Vedo non vedo è la nuova collettiva presentata allo spazio milanese The Lone T il 9 giugno, con le opere di Ilaria Bombelli, Rachele Maistrello, Valentina Sommariva, Agne Raceviciute e Lorenzo Scotto di Luzio. La mostra ha una particolarità: ti vede come curatore invece che come artista. Com’è stata per te l’esperienza di questo ribaltamento di ruoli e come ti sei approcciato alla sfida curatoriale?

Filippo Luini: L’esposizione si è sviluppata in modo molto naturale, non avevo un’idea pregressa di mostra nel cassetto. Quando ci si addentra in un processo creativo ci si accorge che tutto quello di cui hai bisogno è già lì, vicino a te. Nella mia testa avevo una lista di artisti che ammiravo e di lavori con cui mi sentivo in profonda sintonia. E’ bastato tracciare idealmente degli insiemi per capire quali erano le opere che potevano entrare in relazione in modo felice. Il resto è venuto abbastanza facilmente di conseguenza, cosa di cui sono rimasto piacevolmente stupito.

Qual è il tema che accomuna i lavori in mostra? Ha un legame anche con la tua esperienza artistica o con tue ricerche passate?

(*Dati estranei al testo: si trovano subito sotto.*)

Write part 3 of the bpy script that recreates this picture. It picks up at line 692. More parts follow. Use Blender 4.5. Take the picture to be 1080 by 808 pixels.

Tutte le opere affrontano, più o meno consapevolmente, il tema del “costume”, inteso come linguaggio e nei sui molteplici significati: abbigliamento, usanza, abitudine, condotta morale. E’ una tematica che, senza volerlo, ritorna spesso nella mia ricerca. Il mio primo autoritratto raffigurava gli abiti che indossavo il giorno in cui l’ho scattato: non mostra la mia persona eppure dice molto di me. Mi interessa quella dimensione di affermazione di un’identità sottintesa dal costume: basti pensare alla forza che ha, in termini di significato, un abito da sposa, un velo o la mimetica di un cacciatore.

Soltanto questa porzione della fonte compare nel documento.